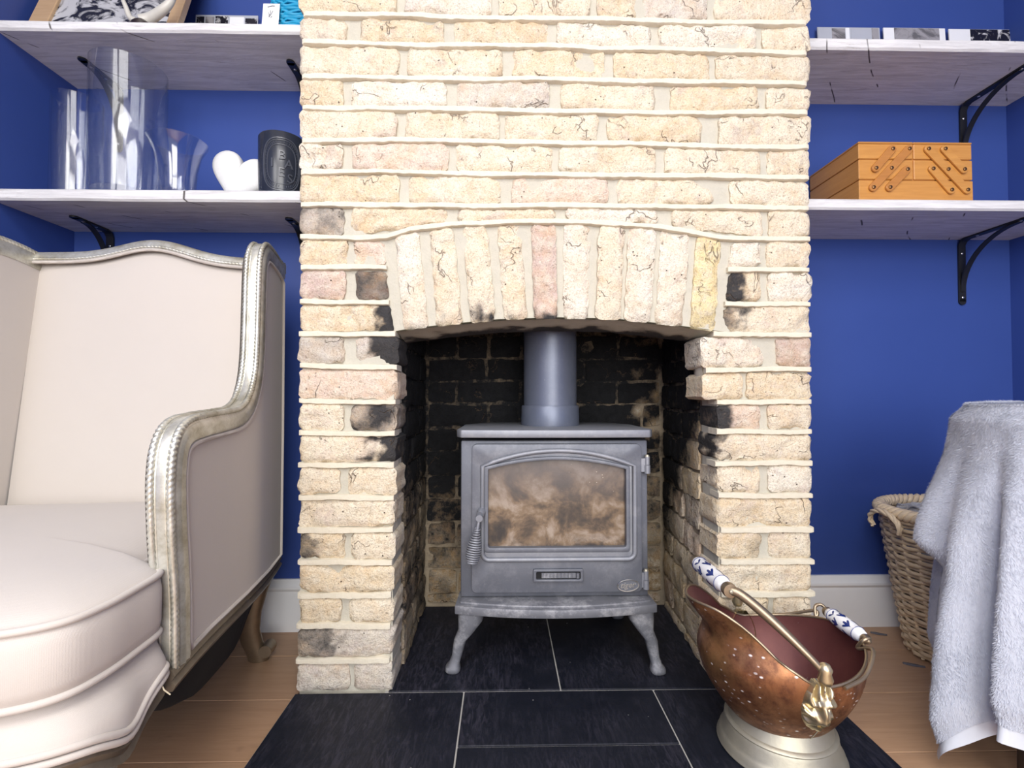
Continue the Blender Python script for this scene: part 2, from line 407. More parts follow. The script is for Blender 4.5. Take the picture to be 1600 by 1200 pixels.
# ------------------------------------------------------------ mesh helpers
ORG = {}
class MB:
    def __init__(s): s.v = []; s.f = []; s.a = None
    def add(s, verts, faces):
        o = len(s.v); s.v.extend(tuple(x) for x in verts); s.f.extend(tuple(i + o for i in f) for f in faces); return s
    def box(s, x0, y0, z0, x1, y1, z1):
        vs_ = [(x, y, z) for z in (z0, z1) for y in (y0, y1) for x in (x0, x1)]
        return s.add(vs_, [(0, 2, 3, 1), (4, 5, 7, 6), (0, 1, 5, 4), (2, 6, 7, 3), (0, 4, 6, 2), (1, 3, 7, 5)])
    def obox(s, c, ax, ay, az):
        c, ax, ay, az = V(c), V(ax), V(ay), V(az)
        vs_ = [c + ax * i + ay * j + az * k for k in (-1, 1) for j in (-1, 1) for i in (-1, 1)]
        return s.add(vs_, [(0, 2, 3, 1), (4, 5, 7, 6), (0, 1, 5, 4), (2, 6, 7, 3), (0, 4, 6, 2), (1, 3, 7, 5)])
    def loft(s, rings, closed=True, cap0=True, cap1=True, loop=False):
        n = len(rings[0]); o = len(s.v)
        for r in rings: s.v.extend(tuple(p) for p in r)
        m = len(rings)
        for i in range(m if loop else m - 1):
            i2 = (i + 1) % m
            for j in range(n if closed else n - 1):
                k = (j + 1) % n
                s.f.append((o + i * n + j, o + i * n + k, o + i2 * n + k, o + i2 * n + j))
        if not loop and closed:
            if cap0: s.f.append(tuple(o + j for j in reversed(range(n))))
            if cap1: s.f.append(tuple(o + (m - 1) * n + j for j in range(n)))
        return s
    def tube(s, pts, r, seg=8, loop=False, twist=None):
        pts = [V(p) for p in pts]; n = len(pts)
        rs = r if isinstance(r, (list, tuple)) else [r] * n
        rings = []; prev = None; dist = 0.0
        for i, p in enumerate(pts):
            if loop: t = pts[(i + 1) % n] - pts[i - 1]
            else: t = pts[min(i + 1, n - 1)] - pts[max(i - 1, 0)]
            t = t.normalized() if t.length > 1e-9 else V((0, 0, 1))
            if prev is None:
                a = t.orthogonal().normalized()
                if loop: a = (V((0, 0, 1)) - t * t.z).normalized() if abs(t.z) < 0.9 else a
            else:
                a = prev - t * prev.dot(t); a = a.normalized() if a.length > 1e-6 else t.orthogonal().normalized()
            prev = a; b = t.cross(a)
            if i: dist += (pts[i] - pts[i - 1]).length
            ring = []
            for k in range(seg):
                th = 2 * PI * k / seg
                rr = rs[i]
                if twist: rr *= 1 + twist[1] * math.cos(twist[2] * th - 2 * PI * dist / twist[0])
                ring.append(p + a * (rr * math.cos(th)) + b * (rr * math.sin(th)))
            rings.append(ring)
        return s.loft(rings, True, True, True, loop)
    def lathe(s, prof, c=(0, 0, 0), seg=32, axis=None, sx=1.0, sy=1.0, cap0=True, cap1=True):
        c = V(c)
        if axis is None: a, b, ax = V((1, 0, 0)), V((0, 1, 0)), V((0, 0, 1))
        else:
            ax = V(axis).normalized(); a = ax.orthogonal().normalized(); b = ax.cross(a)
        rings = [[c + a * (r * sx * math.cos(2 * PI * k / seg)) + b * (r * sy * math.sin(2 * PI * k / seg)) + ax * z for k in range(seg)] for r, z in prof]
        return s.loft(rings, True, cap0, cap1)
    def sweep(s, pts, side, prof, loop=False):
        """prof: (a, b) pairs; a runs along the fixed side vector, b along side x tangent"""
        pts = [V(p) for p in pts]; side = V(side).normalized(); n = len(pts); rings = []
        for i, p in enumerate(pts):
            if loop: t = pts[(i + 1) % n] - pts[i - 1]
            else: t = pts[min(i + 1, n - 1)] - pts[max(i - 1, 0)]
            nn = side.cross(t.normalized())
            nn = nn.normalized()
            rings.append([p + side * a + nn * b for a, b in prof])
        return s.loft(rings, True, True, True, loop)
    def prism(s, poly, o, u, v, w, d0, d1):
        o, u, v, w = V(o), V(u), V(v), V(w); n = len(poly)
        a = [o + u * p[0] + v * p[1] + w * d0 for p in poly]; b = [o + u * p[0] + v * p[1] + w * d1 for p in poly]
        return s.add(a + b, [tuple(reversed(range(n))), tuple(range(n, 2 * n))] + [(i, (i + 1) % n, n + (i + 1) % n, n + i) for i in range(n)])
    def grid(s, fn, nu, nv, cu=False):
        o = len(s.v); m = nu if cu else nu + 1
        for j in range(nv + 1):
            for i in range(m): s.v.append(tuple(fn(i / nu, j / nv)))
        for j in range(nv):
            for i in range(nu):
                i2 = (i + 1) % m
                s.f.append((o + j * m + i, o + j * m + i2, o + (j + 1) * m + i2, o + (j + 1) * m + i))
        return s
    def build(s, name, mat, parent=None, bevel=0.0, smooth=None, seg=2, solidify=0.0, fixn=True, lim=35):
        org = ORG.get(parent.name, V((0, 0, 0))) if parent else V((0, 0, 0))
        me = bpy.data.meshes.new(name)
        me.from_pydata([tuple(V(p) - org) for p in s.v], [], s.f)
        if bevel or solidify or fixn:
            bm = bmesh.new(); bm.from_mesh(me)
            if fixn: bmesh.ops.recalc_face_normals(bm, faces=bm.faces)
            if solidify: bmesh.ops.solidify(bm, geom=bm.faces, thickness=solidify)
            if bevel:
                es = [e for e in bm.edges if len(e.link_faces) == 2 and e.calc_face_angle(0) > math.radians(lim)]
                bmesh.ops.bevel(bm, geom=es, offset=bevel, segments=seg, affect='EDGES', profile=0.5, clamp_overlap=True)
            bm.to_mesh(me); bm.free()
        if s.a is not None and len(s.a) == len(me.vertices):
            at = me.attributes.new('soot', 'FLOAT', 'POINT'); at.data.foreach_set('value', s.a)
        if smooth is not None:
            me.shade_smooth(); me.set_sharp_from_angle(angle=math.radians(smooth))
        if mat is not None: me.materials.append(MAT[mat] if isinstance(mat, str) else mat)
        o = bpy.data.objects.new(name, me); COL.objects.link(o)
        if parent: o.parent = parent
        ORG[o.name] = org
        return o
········
== EXERCISE REQUIREMENTS ==
Transcribe the material exactly, keeping every word and none of the pictures.

== FINAL ANSWER ==
Continue the Blender Python script for this scene: part 2, from line 407. More parts follow. The script is for Blender 4.5. Take the picture to be 1600 by 1200 pixels.
# ------------------------------------------------------------ mesh helpers
ORG = {}
class MB:
    def __init__(s): s.v = []; s.f = []; s.a = None
    def add(s, verts, faces):
        o = len(s.v); s.v.extend(tuple(x) for x in verts); s.f.extend(tuple(i + o for i in f) for f in faces); return s
    def box(s, x0, y0, z0, x1, y1, z1):
        vs_ = [(x, y, z) for z in (z0, z1) for y in (y0, y1) for x in (x0, x1)]
        return s.add(vs_, [(0, 2, 3, 1), (4, 5, 7, 6), (0, 1, 5, 4), (2, 6, 7, 3), (0, 4, 6, 2), (1, 3, 7, 5)])
    def obox(s, c, ax, ay, az):
        c, ax, ay, az = V(c), V(ax), V(ay), V(az)
        vs_ = [c + ax * i + ay * j + az * k for k in (-1, 1) for j in (-1, 1) for i in (-1, 1)]
        return s.add(vs_, [(0, 2, 3, 1), (4, 5, 7, 6), (0, 1, 5, 4), (2, 6, 7, 3), (0, 4, 6, 2), (1, 3, 7, 5)])
    def loft(s, rings, closed=True, cap0=True, cap1=True, loop=False):
        n = len(rings[0]); o = len(s.v)
        for r in rings: s.v.extend(tuple(p) for p in r)
        m = len(rings)
        for i in range(m if loop else m - 1):
            i2 = (i + 1) % m
            for j in range(n if closed else n - 1):
                k = (j + 1) % n
                s.f.append((o + i * n + j, o + i * n + k, o + i2 * n + k, o + i2 * n + j))
        if not loop and closed:
            if cap0: s.f.append(tuple(o + j for j in reversed(range(n))))
            if cap1: s.f.append(tuple(o + (m - 1) * n + j for j in range(n)))
        return s
    def tube(s, pts, r, seg=8, loop=False, twist=None):
        pts = [V(p) for p in pts]; n = len(pts)
        rs = r if isinstance(r, (list, tuple)) else [r] * n
        rings = []; prev = None; dist = 0.0
        for i, p in enumerate(pts):
            if loop: t = pts[(i + 1) % n] - pts[i - 1]
            else: t = pts[min(i + 1, n - 1)] - pts[max(i - 1, 0)]
            t = t.normalized() if t.length > 1e-9 else V((0, 0, 1))
            if prev is None:
                a = t.orthogonal().normalized()
                if loop: a = (V((0, 0, 1)) - t * t.z).normalized() if abs(t.z) < 0.9 else a
            else:
                a = prev - t * prev.dot(t); a = a.normalized() if a.length > 1e-6 else t.orthogonal().normalized()
            prev = a; b = t.cross(a)
            if i: dist += (pts[i] - pts[i - 1]).length
            ring = []
            for k in range(seg):
                th = 2 * PI * k / seg
                rr = rs[i]
                if twist: rr *= 1 + twist[1] * math.cos(twist[2] * th - 2 * PI * dist / twist[0])
                ring.append(p + a * (rr * math.cos(th)) + b * (rr * math.sin(th)))
            rings.append(ring)
        return s.loft(rings, True, True, True, loop)
    def lathe(s, prof, c=(0, 0, 0), seg=32, axis=None, sx=1.0, sy=1.0, cap0=True, cap1=True):
        c = V(c)
        if axis is None: a, b, ax = V((1, 0, 0)), V((0, 1, 0)), V((0, 0, 1))
        else:
            ax = V(axis).normalized(); a = ax.orthogonal().normalized(); b = ax.cross(a)
        rings = [[c + a * (r * sx * math.cos(2 * PI * k / seg)) + b * (r * sy * math.sin(2 * PI * k / seg)) + ax * z for k in range(seg)] for r, z in prof]
        return s.loft(rings, True, cap0, cap1)
    def sweep(s, pts, side, prof, loop=False):
        """prof: (a, b) pairs; a runs along the fixed side vector, b along side x tangent"""
        pts = [V(p) for p in pts]; side = V(side).normalized(); n = len(pts); rings = []
        for i, p in enumerate(pts):
            if loop: t = pts[(i + 1) % n] - pts[i - 1]
            else: t = pts[min(i + 1, n - 1)] - pts[max(i - 1, 0)]
            nn = side.cross(t.normalized())
            nn = nn.normalized()
            rings.append([p + side * a + nn * b for a, b in prof])
        return s.loft(rings, True, True, True, loop)
    def prism(s, poly, o, u, v, w, d0, d1):
        o, u, v, w = V(o), V(u), V(v), V(w); n = len(poly)
        a = [o + u * p[0] + v * p[1] + w * d0 for p in poly]; b = [o + u * p[0] + v * p[1] + w * d1 for p in poly]
        return s.add(a + b, [tuple(reversed(range(n))), tuple(range(n, 2 * n))] + [(i, (i + 1) % n, n + (i + 1) % n, n + i) for i in range(n)])
    def grid(s, fn, nu, nv, cu=False):
        o = len(s.v); m = nu if cu else nu + 1
        for j in range(nv + 1):
            for i in range(m): s.v.append(tuple(fn(i / nu, j / nv)))
        for j in range(nv):
            for i in range(nu):
                i2 = (i + 1) % m
                s.f.append((o + j * m + i, o + j * m + i2, o + (j + 1) * m + i2, o + (j + 1) * m + i))
        return s
    def build(s, name, mat, parent=None, bevel=0.0, smooth=None, seg=2, solidify=0.0, fixn=True, lim=35):
        org = ORG.get(parent.name, V((0, 0, 0))) if parent else V((0, 0, 0))
        me = bpy.data.meshes.new(name)
        me.from_pydata([tuple(V(p) - org) for p in s.v], [], s.f)
        if bevel or solidify or fixn:
            bm = bmesh.new(); bm.from_mesh(me)
            if fixn: bmesh.ops.recalc_face_normals(bm, faces=bm.faces)
            if solidify: bmesh.ops.solidify(bm, geom=bm.faces, thickness=solidify)
            if bevel:
                es = [e for e in bm.edges if len(e.link_faces) == 2 and e.calc_face_angle(0) > math.radians(lim)]
                bmesh.ops.bevel(bm, geom=es, offset=bevel, segments=seg, affect='EDGES', profile=0.5, clamp_overlap=True)
            bm.to_mesh(me); bm.free()
        if s.a is not None and len(s.a) == len(me.vertices):
            at = me.attributes.new('soot', 'FLOAT', 'POINT'); at.data.foreach_set('value', s.a)
        if smooth is not None:
            me.shade_smooth(); me.set_sharp_from_angle(angle=math.radians(smooth))
        if mat is not None: me.materials.append(MAT[mat] if isinstance(mat, str) else mat)
        o = bpy.data.objects.new(name, me); COL.objects.link(o)
        if parent: o.parent = parent
        ORG[o.name] = org
        return o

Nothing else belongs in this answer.